For Dennis, the opportunity to promote women’s hockey is also deeply rewarding. It’s something she has a great affection for.  Dennis was recently appointed Chair of the NHL/NHLPA Female Hockey Advisory Committee, a new initiative to accelerate the growth of girls’ and women’s hockey in North America and ensure that girls and women can experience all the opportunities and benefits that the sport provides.

“I think it’s very meaningful that the NHLPA and the NHL have identified that it’s important to grow the sport in order to grow the NHL and its fan base,” explained Dennis. “The way you do it is to get more people to play and to appreciate how amazing this sport is. One way to do that is to make sure hockey is for everyone. The best growth in the past two decades has been the girls’ and women’s segments and there’s so much more potential growth there.

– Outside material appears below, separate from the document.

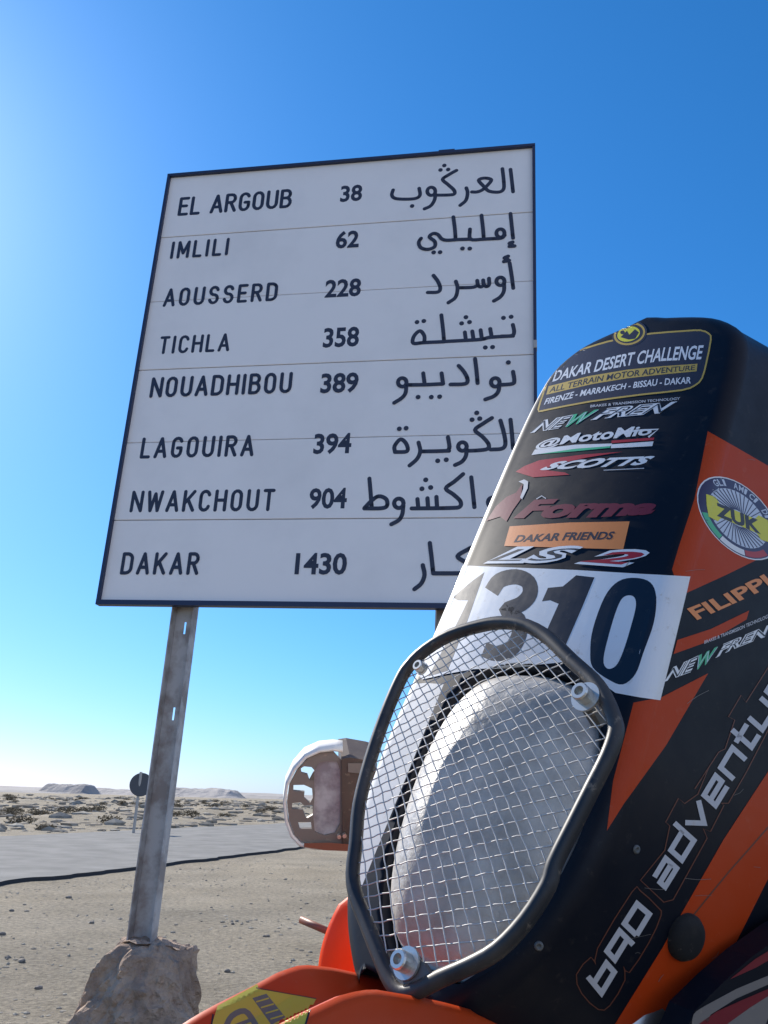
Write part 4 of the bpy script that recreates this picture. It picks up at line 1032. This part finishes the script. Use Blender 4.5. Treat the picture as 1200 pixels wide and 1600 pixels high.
loft('seat', [sup(f, w, u, h, 4) for f, w, u, h in ((-.72, .09, -.30, .04), (-.85, .12, -.31, .045), (-1.1, .14, -.29, .05), (-1.35, .12, -.26, .045), (-1.5, .08, -.24, .03))], M_seat)
mb = MB(); mb.box(bk(-.62, 0, -.72), (BF, BL, BU), (.20, .11, .14), bev=.03); mb.box(bk(-.50, 0, -.52), (nrm(BF + .3 * BU), BL, nrm(BU - .3 * BF)), (.09, .08, .12), bev=.015); mb.lathe(bk(-.62, .11, -.74), BL, [(0, .05), (.08, .05), (.10, .02), (.10, 0)], 28); mb.obj('engine', M_engine, moto, MO)
def wheel(name, f, r, tw):
    t = MB(); rr = r - tw; prof = []
    for i in range(13): a = math.radians(-110 + 220 * i / 12); prof.append((rr + tw * .55 + math.cos(a) * tw * .45, math.sin(a) * tw * .55))
    t.lathe(bk(f, 0, -GU + r), BL, prof, 56)
    for i in range(56):
        a = 2 * math.pi * i / 56
        for s in (-1, 1):
            d = BF * math.cos(a) + BU * math.sin(a); t.box(bk(f, s * tw * .22, -GU + r) + d * (r - .012), (BL, np.cross(d, BL), d), (tw * .16, .011, .010))
    w = t.obj(name, M_rubber, moto, MO)
    t = MB(); t.lathe(bk(f, 0, -GU + r), BL, [(rr + .004, -.03), (rr - .014, -.018), (rr - .014, .018), (rr + .004, .03)], 56); t.lathe(bk(f, 0, -GU + r), BL, [(.0, -.06), (.035, -.06), (.022, -.03), (.022, .03), (.035, .06), (0, .06)], 24)
    for i in range(32):
        a = 2 * math.pi * i / 32; d = BF * math.cos(a) + BU * math.sin(a); a2 = a + (.35 if i % 2 else -.35); d2 = BF * math.cos(a2) + BU * math.sin(a2)
        t.tube([bk(f, (.03 if i % 4 < 2 else -.03), -GU + r) + d2 * .03, bk(f, 0, -GU + r) + d * (rr - .01)], .002, 5)
    t.obj('rim', M_alu, w, MO); return w
wheel('front_wheel', .30, .345, .075); wheel('rear_wheel', -1.20, .325, .10)
for s in (-1, 1):
    mb = MB(); mb.tube([bk(-.16, s * .10, -.12), bk(.09, s * .10, -.55)], .027, 14); mb.tube([bk(.09, s * .10, -.55), bk(.30, s * .10, -GU + .345)], .033, 14); mb.obj('fork_leg', M_alu, moto, MO, smooth=True)
mb = MB(); mb.tube([bk(-.24, -.40, -.27), bk(-.18, -.20, -.22), bk(-.13, -.05, -.22), bk(-.13, .05, -.22), bk(-.18, .20, -.22), bk(-.24, .40, -.27)], .013, 12); hb = mb.obj('handlebar', M_tube, moto, MO, smooth=True)
for s in (-1, 1): mb = MB(); mb.tube([bk(-.24, s * .40, -.27), bk(-.21, s * .30, -.245)], .018, 14); mb.obj('grip', M_rubber, hb, MO, smooth=True)
mb = MB(); mb.tube([bk(-.24, -.39, -.27), at(585, 1235, HD + .06), at(560, 1240, HD + .04)], .008, 8); mb.obj('guard_arm', M_tube, moto, MO, smooth=True)
mb = MB(); mb.tube([bk(-.18, 0, -.14), bk(-.40, .10, -.40), bk(-.60, .13, -.85), bk(-.85, .12, -.80), bk(-.80, .12, -.38), bk(-.40, .10, -.38)], .018, 10); mb.tube([bk(-.18, 0, -.16), bk(-.40, -.10, -.40), bk(-.60, -.13, -.85), bk(-.85, -.12, -.80), bk(-.80, -.12, -.38), bk(-1.45, -.06, -.32)], .018, 10); mb.obj('frame', M_orange, moto, MO, smooth=True)
for s in (-1, 1): mb = MB(); mb.tube([bk(-.80, s * .10, -.80), bk(-1.0, s * .11, -.82), bk(-1.20, s * .11, -GU + .325)], .025, 10); mb.obj('swingarm', M_alu, moto, MO, smooth=True)
mb = MB(); mb.tube([bk(-.45, -.12, -.60), bk(-.75, -.17, -.70), bk(-1.0, -.17, -.50)], .022, 12); mb.tube([bk(-1.0, -.17, -.50), bk(-1.05, -.17, -.47), bk(-1.45, -.17, -.33)], [.03, .05, .05], 16); mb.obj('exhaust', M_engine, moto, MO, smooth=True)
gx = bk(-.75, .30, -1.0); mb = MB(); mb.tube([bk(-.72, .13, -.82), (gx[0], gx[1], .012)], .012, 10); mb.obj('side_stand', M_tube, moto, MO, smooth=True)
# striped tank side low on the right of the picture
def tank_shroud():
    def P(x, y, l): return on_plane(x, y, bk(0, l, 0) , nrm(BL + .25 * BF))
    outl = [(1060, 1640), (1085, 1580), (1130, 1535), (1175, 1495), (1230, 1455), (1330, 1400), (1400, 1420), (1400, 1700), (1180, 1720), (1060, 1700)]
    V2, F2 = fill([outl]); k = len(outl); LL = .16
    mb = MB(); a = [P(x, y, LL) for x, y in V2]; b = [p - BL * .02 for p in a]
    mb.add(a, F2); mb.add(b, F2); mb.add(a + b, [(i, (i + 1) % k, k + (i + 1) % k, k + i) for i in range(k)])
    o = recalc(mb.obj('tank_shroud', M_black, moto, MO)); bv = BVHTree.FromPolygons([Vector(p) for p in a], F2)
    s = Sticker(bv, thr=14)
    s.poly([(1052, 1602), (1100, 1572), (1150, 1545), (1200, 1524), (1300, 1480), (1300, 1500), (1200, 1538), (1150, 1560), (1110, 1585), (1090, 1640), (1050, 1640)], M_dimgrey, 1)
    s.poly([(1085, 1604), (1120, 1580), (1160, 1562), (1200, 1545), (1280, 1515), (1280, 1530), (1200, 1562), (1150, 1590), (1130, 1640), (1080, 1640)], M_dkred, 1)
    s.poly([(1130, 1604), (1170, 1575), (1200, 1556), (1280, 1522), (1280, 1560), (1200, 1590), (1180, 1640), (1120, 1640)], M_dimgrey, 2)
    s.poly([(1140, 1530), (1180, 1498), (1240, 1462), (1240, 1478), (1180, 1512)], M_dkred, 1)
    s.obj('stripe_sticker', None, o)
tank_shroud()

“By the NHLPA and the NHL throwing their support into this initiative, it can only help to grow that side of the sport even faster. I think it’s fantastic that the NHLPA and the NHL have jointly created the Female Hockey Advisory Committee. Now it’s the Committee’s job to make recommendations on how to grow the sport. The women on this board know the game and bring a lot of diverse experience to the table. Every single person on this Committee sounds just like me. We are passionate about this great game.”

Not surprisingly, Dennis’ love for hockey extends far beyond boardrooms.

“I love to play. I play with a bunch of guys who are just out there for a good workout and some good, hard skating. We play once or twice a week. I love it. It’s great exercise and a great sense of community. We’ve gone to tournaments, so there’s a lot of camaraderie and social interaction that goes along with playing the game itself. I think that’s important.”

So, too, is remembering the words she often shares with others.

“Do what you love, love what you do… I appreciate what those words mean. For me, this really is a dream job. I was practicing transactional law for a number of years in Los Angeles. I was a trained attorney and it was my job, but I didn’t have the same passion for it that I do now. Even though I work hard and the hours are much longer, I really don’t feel burdened by it. If you love what you do, it’s more of a joy than it is an obligation.”